You’ve Got to Watch this Stunning NASA Video of Arctic Sea Ice. Now at its Lowest Levels

Arctic sea ice is getting thinner and younger. Satellite data and sonar records from submarines show how the ice coverage in the north is getting more and more seasonal. In the past, ice would build up year over year, getting thicker and stronger. But seasonal ice disappears each summer, meaning more open ocean in the summer, and less of the Sun’s energy being reflected back into space.

A new video from NASA shows in clear detail the peril that Arctic sea ice faces in our warming world. Approximately 70% of all the ice is now seasonal. The ice is the thinnest and youngest it’s been in the 60 years that records have been kept.

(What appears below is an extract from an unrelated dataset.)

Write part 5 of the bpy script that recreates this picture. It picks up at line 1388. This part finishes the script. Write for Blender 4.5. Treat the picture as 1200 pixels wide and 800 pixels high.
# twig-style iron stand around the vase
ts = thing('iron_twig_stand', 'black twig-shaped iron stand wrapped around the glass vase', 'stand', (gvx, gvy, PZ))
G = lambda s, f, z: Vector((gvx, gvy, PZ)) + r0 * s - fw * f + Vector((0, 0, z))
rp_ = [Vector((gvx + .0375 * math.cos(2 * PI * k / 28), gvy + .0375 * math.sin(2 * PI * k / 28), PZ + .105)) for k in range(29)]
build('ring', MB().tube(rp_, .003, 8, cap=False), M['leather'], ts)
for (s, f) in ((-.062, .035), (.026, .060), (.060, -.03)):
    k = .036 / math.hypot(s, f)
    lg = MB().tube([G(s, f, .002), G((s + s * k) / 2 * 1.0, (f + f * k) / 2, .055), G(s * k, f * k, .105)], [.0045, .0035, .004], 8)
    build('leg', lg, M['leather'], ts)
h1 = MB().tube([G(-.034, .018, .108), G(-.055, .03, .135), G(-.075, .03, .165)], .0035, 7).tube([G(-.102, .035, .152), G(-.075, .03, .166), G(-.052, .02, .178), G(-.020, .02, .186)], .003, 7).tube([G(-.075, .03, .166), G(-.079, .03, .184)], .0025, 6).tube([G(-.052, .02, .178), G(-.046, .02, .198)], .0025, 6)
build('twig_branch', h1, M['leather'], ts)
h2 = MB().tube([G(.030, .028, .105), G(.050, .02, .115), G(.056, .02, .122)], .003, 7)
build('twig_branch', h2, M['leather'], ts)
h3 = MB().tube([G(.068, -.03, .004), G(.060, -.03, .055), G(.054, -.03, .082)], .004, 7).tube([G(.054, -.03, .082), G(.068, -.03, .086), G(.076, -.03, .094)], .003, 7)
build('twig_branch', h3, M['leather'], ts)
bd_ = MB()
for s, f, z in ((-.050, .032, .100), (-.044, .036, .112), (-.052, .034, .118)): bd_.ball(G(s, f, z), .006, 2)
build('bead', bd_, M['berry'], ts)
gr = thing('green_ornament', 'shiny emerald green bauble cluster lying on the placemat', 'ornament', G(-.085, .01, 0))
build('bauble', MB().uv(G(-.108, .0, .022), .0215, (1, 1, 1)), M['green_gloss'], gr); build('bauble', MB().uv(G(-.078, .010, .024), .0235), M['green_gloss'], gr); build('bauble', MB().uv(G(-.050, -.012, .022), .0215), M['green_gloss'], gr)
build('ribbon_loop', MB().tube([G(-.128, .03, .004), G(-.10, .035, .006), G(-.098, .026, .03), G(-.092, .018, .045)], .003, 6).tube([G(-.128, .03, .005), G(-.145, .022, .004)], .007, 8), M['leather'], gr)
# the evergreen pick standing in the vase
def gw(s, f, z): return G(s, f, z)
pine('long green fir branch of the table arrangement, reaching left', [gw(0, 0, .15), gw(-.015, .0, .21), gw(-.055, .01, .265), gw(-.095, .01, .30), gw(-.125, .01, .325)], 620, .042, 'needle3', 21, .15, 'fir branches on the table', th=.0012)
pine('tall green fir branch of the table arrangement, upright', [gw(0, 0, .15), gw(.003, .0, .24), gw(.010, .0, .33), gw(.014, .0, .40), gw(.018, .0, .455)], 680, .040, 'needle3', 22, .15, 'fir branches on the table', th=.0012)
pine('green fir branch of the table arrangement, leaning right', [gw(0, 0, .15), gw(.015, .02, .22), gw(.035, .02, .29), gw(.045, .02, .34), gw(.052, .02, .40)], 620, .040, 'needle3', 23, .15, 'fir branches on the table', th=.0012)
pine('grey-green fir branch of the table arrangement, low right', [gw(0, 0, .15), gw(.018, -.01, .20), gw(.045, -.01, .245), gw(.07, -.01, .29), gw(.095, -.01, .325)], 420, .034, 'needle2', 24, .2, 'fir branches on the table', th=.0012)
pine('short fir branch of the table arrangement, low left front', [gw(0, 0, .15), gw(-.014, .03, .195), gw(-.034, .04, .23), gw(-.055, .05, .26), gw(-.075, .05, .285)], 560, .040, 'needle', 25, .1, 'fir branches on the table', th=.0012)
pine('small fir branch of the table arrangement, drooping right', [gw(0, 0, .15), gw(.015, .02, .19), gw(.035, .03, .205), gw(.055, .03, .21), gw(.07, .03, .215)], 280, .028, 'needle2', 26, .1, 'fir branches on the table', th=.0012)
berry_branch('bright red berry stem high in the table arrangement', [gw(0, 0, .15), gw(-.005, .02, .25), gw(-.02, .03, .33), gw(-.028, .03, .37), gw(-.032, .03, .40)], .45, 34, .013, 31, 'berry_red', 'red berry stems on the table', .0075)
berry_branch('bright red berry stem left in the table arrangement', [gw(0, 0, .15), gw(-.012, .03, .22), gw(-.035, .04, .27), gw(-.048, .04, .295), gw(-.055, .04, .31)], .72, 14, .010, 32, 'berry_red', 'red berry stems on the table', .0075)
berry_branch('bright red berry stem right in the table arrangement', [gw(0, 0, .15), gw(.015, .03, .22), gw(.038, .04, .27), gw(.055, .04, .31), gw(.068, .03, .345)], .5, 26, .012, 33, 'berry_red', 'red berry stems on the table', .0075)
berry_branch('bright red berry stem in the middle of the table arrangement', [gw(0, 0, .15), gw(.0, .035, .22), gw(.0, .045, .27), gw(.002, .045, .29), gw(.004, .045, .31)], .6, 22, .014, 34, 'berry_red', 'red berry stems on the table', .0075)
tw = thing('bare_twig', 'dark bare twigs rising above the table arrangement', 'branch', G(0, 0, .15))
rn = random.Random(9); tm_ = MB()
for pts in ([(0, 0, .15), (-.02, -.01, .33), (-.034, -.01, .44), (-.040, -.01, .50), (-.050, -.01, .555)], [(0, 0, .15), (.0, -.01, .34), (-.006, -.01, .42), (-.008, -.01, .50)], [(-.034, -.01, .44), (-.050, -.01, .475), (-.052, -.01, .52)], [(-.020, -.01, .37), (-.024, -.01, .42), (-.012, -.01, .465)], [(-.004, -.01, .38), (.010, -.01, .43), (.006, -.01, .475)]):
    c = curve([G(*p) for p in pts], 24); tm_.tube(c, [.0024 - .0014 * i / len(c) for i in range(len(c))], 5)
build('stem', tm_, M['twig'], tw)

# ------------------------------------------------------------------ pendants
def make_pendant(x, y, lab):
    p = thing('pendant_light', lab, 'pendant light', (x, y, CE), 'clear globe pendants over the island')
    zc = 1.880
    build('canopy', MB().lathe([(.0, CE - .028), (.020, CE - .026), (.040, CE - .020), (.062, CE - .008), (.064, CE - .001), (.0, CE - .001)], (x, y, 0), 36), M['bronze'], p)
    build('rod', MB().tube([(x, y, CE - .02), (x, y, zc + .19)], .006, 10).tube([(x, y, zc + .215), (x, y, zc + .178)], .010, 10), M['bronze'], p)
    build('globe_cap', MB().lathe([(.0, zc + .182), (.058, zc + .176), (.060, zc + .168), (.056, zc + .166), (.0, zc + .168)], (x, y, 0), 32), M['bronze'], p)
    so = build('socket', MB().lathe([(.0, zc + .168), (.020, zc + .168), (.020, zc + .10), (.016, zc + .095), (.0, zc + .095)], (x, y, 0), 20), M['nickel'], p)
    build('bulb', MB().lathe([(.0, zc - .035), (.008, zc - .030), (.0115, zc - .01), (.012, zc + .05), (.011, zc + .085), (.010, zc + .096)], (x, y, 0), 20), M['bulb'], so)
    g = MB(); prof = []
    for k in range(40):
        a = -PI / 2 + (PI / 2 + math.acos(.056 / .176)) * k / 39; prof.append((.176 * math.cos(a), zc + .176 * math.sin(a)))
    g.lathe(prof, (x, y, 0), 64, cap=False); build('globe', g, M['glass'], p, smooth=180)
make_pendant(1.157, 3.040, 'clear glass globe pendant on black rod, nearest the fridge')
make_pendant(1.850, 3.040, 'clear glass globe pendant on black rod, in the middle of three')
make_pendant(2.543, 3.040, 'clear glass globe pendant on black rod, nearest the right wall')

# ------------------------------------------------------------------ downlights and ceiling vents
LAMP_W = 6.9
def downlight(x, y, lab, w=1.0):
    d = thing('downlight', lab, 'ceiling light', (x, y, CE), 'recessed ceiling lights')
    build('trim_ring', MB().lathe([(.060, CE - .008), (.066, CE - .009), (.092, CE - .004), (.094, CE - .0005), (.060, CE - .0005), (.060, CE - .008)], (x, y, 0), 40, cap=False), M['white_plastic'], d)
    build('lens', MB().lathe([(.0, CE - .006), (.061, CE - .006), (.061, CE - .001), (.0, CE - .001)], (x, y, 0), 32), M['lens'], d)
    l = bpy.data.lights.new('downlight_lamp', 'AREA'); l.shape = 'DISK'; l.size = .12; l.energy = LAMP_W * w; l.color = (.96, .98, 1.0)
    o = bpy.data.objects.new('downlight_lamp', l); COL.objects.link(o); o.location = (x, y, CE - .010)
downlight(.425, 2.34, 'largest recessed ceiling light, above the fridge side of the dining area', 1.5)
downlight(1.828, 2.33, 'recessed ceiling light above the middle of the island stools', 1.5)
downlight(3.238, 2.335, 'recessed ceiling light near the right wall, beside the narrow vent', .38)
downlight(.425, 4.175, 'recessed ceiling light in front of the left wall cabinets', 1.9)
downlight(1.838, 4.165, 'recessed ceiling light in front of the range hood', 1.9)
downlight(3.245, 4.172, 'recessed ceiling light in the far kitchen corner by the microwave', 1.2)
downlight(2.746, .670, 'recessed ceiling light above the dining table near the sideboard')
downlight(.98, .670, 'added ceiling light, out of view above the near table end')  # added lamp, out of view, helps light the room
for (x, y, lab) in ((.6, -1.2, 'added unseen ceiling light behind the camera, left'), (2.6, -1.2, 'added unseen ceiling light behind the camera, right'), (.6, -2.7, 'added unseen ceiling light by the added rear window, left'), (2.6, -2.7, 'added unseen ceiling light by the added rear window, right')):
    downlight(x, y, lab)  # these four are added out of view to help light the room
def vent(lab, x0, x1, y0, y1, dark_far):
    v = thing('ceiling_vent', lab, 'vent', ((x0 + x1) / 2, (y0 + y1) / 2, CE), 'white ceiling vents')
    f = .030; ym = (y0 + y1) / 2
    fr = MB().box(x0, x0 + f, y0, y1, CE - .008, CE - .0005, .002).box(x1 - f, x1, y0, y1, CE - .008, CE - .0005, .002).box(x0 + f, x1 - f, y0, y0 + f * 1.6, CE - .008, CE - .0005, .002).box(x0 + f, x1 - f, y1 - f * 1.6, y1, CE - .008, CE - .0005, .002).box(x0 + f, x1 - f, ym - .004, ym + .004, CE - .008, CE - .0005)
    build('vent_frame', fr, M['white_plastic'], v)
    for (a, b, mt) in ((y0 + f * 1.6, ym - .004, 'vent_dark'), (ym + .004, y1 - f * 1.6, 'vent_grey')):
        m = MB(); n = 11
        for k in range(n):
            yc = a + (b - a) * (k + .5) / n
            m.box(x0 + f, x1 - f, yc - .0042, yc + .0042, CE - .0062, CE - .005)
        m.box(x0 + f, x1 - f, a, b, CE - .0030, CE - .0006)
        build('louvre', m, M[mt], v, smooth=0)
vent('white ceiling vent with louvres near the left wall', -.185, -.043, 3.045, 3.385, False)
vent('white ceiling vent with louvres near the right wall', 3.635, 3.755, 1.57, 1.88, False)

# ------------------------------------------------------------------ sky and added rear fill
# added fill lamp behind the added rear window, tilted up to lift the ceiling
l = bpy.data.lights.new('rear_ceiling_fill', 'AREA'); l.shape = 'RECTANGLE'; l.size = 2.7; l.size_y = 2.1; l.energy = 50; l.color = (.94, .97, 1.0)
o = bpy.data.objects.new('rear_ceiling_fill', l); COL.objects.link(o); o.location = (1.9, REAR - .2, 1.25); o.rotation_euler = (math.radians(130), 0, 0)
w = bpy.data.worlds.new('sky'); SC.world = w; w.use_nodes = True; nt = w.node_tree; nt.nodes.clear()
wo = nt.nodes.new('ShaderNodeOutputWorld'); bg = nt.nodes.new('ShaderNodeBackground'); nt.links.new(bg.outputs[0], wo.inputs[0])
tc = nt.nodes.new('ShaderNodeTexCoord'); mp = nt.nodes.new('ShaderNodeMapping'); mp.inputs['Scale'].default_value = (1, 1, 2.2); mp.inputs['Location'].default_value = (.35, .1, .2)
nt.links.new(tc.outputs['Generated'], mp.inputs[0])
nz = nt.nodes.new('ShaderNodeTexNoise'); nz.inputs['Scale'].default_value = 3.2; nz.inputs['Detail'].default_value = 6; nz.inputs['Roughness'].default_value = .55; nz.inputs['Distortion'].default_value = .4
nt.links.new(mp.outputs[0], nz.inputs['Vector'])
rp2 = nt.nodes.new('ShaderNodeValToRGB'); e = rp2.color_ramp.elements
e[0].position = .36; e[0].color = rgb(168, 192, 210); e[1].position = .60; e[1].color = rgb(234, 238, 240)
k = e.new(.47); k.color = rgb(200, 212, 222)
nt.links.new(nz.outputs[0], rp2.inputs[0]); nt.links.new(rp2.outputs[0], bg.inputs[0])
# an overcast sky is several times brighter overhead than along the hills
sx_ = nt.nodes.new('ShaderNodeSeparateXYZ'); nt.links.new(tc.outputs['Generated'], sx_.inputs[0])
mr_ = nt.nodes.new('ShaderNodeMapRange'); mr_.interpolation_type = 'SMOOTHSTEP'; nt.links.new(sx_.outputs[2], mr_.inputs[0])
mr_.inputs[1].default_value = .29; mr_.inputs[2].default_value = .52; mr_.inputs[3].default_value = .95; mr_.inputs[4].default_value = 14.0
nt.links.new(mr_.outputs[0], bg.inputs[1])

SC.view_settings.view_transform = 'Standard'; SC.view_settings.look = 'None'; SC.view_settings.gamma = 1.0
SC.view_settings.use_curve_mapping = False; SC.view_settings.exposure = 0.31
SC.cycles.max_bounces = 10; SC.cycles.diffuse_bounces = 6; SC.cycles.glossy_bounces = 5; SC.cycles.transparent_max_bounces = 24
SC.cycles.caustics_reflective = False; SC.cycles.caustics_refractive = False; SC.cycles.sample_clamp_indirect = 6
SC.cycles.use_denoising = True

NASA’s been keeping track of the minimum coverage of arctic sea ice for 40 years. Over that time, it’s been shrinking due to climate change. The loss of perennial ice, or ice that builds up and lasts year over year, is speeding up. The thinner seasonal ice is much more susceptible to all kinds of atmospheric disruption, not just warming.

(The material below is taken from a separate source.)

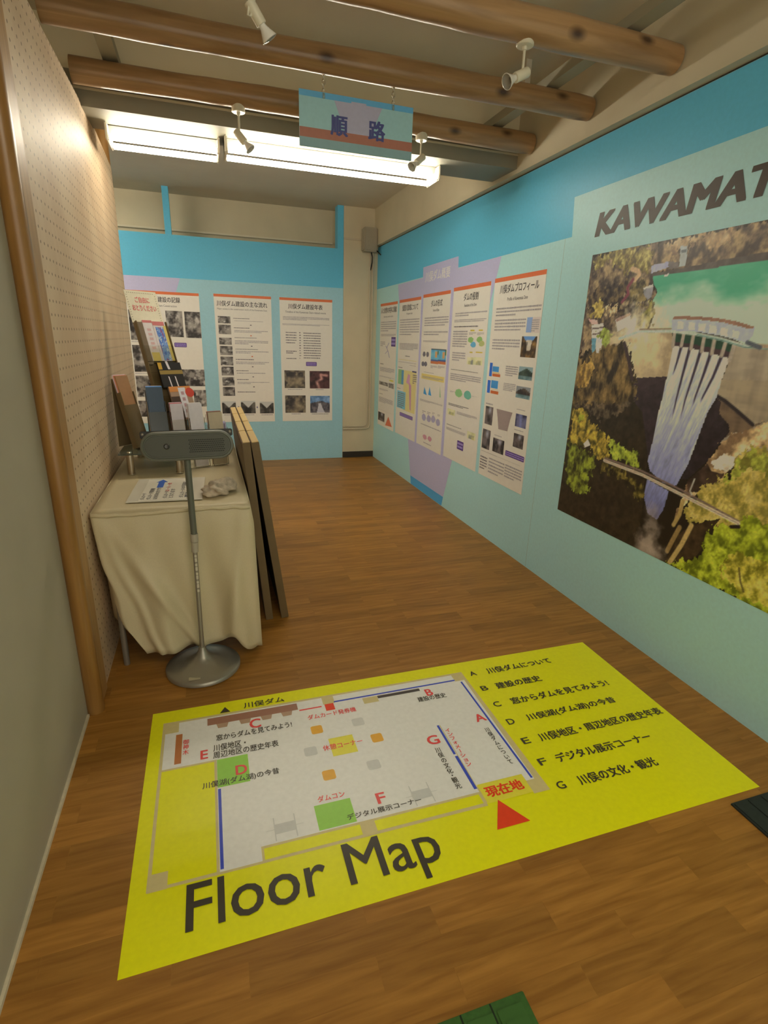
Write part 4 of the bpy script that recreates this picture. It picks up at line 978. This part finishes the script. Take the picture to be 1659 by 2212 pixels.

At the end of each summer NASA measures the extent of the arctic sea ice. The measurement is called the “Annual Arctic Sea Ice Minimum Area.” After that, temperatures drop and the ice spreads and thickens.

40 years of shrinkage. The arctic sea ice is getting thinner and it’s covering less area. Image: NASA/GSFC

Ice measurements are about to get even more accurate in the near future. NASA recently launched the Ice, Cloud, and land Satellite-2 (ICESat-2). ICESat-2 will orbit the Earth from pole to pole, at an altitude of 467km (290 miles).

The United Launch Alliance (ULA) Delta II rocket is seen as it launches with the NASA Ice, Cloud and land Elevation Satellite-2 (ICESat-2) onboard, Saturday, Sept. 15, 2018, Vandenberg Air Force Base in California. The ICESat-2 mission will measure the changing height of Earth’s ice. Photo Credit: (NASA/Bill Ingalls)

ICESat-2 carries a single instrument: the Advanced Topographic Laser Altimeter System (ATLAS). ATLAS is a high-resolution instrument that will provide data on Earth’s polar ice caps, improve forecasts of sea level rise bolstered by ice sheet melt in Greenland and Antarctica, and help scientists understand the mechanisms that are decreasing floating ice and assess how that sea ice loss affects the ocean and atmosphere. ICESat-2 will pick up where the original ICESat mission left off in 2009.